- _Written instruction_
Below is a listing; copy all of it exactly.
-- start Dataset excerpt --
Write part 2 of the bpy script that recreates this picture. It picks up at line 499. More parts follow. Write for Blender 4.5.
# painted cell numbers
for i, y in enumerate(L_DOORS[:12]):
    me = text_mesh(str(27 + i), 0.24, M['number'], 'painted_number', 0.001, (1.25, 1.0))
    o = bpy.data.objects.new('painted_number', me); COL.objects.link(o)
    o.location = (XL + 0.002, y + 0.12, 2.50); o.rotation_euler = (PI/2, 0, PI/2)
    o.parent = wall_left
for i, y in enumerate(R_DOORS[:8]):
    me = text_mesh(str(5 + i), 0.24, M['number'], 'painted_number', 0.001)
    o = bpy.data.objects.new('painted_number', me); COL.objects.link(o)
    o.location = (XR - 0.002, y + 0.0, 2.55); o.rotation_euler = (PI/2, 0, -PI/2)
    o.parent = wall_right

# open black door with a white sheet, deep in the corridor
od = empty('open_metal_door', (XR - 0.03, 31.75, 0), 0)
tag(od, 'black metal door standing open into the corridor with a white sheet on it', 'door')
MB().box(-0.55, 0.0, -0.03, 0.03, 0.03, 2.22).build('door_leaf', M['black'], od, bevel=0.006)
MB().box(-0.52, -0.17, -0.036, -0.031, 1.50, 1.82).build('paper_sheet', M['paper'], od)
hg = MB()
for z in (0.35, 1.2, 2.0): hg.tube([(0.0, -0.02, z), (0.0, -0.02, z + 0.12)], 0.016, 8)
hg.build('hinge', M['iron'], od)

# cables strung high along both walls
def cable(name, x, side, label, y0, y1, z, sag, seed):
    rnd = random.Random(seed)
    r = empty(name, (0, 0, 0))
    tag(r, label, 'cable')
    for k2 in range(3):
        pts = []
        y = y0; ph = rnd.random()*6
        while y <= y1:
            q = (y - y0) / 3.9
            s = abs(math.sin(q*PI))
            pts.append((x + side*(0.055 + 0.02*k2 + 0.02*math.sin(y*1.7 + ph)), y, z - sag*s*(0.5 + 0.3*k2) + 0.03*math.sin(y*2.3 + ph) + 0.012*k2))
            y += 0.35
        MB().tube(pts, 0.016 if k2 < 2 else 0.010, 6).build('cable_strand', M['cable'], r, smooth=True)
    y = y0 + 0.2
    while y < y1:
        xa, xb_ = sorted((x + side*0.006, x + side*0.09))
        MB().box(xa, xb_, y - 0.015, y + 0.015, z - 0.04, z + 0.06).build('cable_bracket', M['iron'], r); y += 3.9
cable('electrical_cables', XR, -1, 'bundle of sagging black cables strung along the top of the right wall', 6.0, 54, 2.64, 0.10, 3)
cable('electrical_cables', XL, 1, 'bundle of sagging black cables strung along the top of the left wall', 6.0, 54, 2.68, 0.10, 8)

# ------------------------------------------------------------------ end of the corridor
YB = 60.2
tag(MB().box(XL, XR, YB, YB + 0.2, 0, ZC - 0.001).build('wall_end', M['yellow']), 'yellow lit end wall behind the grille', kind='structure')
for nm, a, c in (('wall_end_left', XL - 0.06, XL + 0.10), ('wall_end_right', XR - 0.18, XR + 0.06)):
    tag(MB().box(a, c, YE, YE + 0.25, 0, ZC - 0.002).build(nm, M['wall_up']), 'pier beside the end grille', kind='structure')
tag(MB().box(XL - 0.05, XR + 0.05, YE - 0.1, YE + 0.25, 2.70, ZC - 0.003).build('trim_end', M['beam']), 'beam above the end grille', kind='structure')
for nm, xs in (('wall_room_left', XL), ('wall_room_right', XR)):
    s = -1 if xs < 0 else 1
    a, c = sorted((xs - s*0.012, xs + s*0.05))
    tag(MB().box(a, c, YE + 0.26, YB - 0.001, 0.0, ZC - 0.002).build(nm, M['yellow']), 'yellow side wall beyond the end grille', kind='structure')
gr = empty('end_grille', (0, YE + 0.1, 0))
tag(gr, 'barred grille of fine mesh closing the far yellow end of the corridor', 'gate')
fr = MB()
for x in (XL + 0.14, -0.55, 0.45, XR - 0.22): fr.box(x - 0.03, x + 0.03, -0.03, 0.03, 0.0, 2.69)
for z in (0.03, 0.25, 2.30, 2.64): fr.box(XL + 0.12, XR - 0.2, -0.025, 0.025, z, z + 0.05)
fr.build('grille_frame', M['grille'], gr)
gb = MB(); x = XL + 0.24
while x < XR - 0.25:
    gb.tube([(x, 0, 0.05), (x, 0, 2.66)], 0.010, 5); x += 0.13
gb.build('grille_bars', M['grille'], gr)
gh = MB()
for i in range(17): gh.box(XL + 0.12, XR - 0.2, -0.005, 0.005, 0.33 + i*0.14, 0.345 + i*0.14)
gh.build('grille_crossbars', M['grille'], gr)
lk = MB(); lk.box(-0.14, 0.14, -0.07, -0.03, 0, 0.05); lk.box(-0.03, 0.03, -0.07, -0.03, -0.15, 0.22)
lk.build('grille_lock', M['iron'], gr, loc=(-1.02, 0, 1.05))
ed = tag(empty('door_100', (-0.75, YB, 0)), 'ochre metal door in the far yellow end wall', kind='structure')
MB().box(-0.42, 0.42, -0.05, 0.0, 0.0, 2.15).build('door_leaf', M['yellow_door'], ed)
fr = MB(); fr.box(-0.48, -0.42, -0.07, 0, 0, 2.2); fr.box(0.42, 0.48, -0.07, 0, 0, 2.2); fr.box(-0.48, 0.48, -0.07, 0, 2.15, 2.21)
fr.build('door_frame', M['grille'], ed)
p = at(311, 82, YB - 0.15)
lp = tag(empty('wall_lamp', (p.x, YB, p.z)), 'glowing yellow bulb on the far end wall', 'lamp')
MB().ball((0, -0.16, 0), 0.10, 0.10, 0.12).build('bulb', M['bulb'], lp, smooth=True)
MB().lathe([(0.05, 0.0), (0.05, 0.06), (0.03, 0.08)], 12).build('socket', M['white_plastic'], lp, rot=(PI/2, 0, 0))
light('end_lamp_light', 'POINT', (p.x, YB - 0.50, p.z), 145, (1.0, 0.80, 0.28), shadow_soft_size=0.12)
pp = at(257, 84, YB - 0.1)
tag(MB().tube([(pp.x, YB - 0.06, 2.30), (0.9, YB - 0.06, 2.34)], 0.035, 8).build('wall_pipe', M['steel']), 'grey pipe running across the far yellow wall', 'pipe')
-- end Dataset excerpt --
- _In response_
Write part 2 of the bpy script that recreates this picture. It picks up at line 499. More parts follow. Write for Blender 4.5.
# painted cell numbers
for i, y in enumerate(L_DOORS[:12]):
    me = text_mesh(str(27 + i), 0.24, M['number'], 'painted_number', 0.001, (1.25, 1.0))
    o = bpy.data.objects.new('painted_number', me); COL.objects.link(o)
    o.location = (XL + 0.002, y + 0.12, 2.50); o.rotation_euler = (PI/2, 0, PI/2)
    o.parent = wall_left
for i, y in enumerate(R_DOORS[:8]):
    me = text_mesh(str(5 + i), 0.24, M['number'], 'painted_number', 0.001)
    o = bpy.data.objects.new('painted_number', me); COL.objects.link(o)
    o.location = (XR - 0.002, y + 0.0, 2.55); o.rotation_euler = (PI/2, 0, -PI/2)
    o.parent = wall_right

# open black door with a white sheet, deep in the corridor
od = empty('open_metal_door', (XR - 0.03, 31.75, 0), 0)
tag(od, 'black metal door standing open into the corridor with a white sheet on it', 'door')
MB().box(-0.55, 0.0, -0.03, 0.03, 0.03, 2.22).build('door_leaf', M['black'], od, bevel=0.006)
MB().box(-0.52, -0.17, -0.036, -0.031, 1.50, 1.82).build('paper_sheet', M['paper'], od)
hg = MB()
for z in (0.35, 1.2, 2.0): hg.tube([(0.0, -0.02, z), (0.0, -0.02, z + 0.12)], 0.016, 8)
hg.build('hinge', M['iron'], od)

# cables strung high along both walls
def cable(name, x, side, label, y0, y1, z, sag, seed):
    rnd = random.Random(seed)
    r = empty(name, (0, 0, 0))
    tag(r, label, 'cable')
    for k2 in range(3):
        pts = []
        y = y0; ph = rnd.random()*6
        while y <= y1:
            q = (y - y0) / 3.9
            s = abs(math.sin(q*PI))
            pts.append((x + side*(0.055 + 0.02*k2 + 0.02*math.sin(y*1.7 + ph)), y, z - sag*s*(0.5 + 0.3*k2) + 0.03*math.sin(y*2.3 + ph) + 0.012*k2))
            y += 0.35
        MB().tube(pts, 0.016 if k2 < 2 else 0.010, 6).build('cable_strand', M['cable'], r, smooth=True)
    y = y0 + 0.2
    while y < y1:
        xa, xb_ = sorted((x + side*0.006, x + side*0.09))
        MB().box(xa, xb_, y - 0.015, y + 0.015, z - 0.04, z + 0.06).build('cable_bracket', M['iron'], r); y += 3.9
cable('electrical_cables', XR, -1, 'bundle of sagging black cables strung along the top of the right wall', 6.0, 54, 2.64, 0.10, 3)
cable('electrical_cables', XL, 1, 'bundle of sagging black cables strung along the top of the left wall', 6.0, 54, 2.68, 0.10, 8)

# ------------------------------------------------------------------ end of the corridor
YB = 60.2
tag(MB().box(XL, XR, YB, YB + 0.2, 0, ZC - 0.001).build('wall_end', M['yellow']), 'yellow lit end wall behind the grille', kind='structure')
for nm, a, c in (('wall_end_left', XL - 0.06, XL + 0.10), ('wall_end_right', XR - 0.18, XR + 0.06)):
    tag(MB().box(a, c, YE, YE + 0.25, 0, ZC - 0.002).build(nm, M['wall_up']), 'pier beside the end grille', kind='structure')
tag(MB().box(XL - 0.05, XR + 0.05, YE - 0.1, YE + 0.25, 2.70, ZC - 0.003).build('trim_end', M['beam']), 'beam above the end grille', kind='structure')
for nm, xs in (('wall_room_left', XL), ('wall_room_right', XR)):
    s = -1 if xs < 0 else 1
    a, c = sorted((xs - s*0.012, xs + s*0.05))
    tag(MB().box(a, c, YE + 0.26, YB - 0.001, 0.0, ZC - 0.002).build(nm, M['yellow']), 'yellow side wall beyond the end grille', kind='structure')
gr = empty('end_grille', (0, YE + 0.1, 0))
tag(gr, 'barred grille of fine mesh closing the far yellow end of the corridor', 'gate')
fr = MB()
for x in (XL + 0.14, -0.55, 0.45, XR - 0.22): fr.box(x - 0.03, x + 0.03, -0.03, 0.03, 0.0, 2.69)
for z in (0.03, 0.25, 2.30, 2.64): fr.box(XL + 0.12, XR - 0.2, -0.025, 0.025, z, z + 0.05)
fr.build('grille_frame', M['grille'], gr)
gb = MB(); x = XL + 0.24
while x < XR - 0.25:
    gb.tube([(x, 0, 0.05), (x, 0, 2.66)], 0.010, 5); x += 0.13
gb.build('grille_bars', M['grille'], gr)
gh = MB()
for i in range(17): gh.box(XL + 0.12, XR - 0.2, -0.005, 0.005, 0.33 + i*0.14, 0.345 + i*0.14)
gh.build('grille_crossbars', M['grille'], gr)
lk = MB(); lk.box(-0.14, 0.14, -0.07, -0.03, 0, 0.05); lk.box(-0.03, 0.03, -0.07, -0.03, -0.15, 0.22)
lk.build('grille_lock', M['iron'], gr, loc=(-1.02, 0, 1.05))
ed = tag(empty('door_100', (-0.75, YB, 0)), 'ochre metal door in the far yellow end wall', kind='structure')
MB().box(-0.42, 0.42, -0.05, 0.0, 0.0, 2.15).build('door_leaf', M['yellow_door'], ed)
fr = MB(); fr.box(-0.48, -0.42, -0.07, 0, 0, 2.2); fr.box(0.42, 0.48, -0.07, 0, 0, 2.2); fr.box(-0.48, 0.48, -0.07, 0, 2.15, 2.21)
fr.build('door_frame', M['grille'], ed)
p = at(311, 82, YB - 0.15)
lp = tag(empty('wall_lamp', (p.x, YB, p.z)), 'glowing yellow bulb on the far end wall', 'lamp')
MB().ball((0, -0.16, 0), 0.10, 0.10, 0.12).build('bulb', M['bulb'], lp, smooth=True)
MB().lathe([(0.05, 0.0), (0.05, 0.06), (0.03, 0.08)], 12).build('socket', M['white_plastic'], lp, rot=(PI/2, 0, 0))
light('end_lamp_light', 'POINT', (p.x, YB - 0.50, p.z), 145, (1.0, 0.80, 0.28), shadow_soft_size=0.12)
pp = at(257, 84, YB - 0.1)
tag(MB().tube([(pp.x, YB - 0.06, 2.30), (0.9, YB - 0.06, 2.34)], 0.035, 8).build('wall_pipe', M['steel']), 'grey pipe running across the far yellow wall', 'pipe')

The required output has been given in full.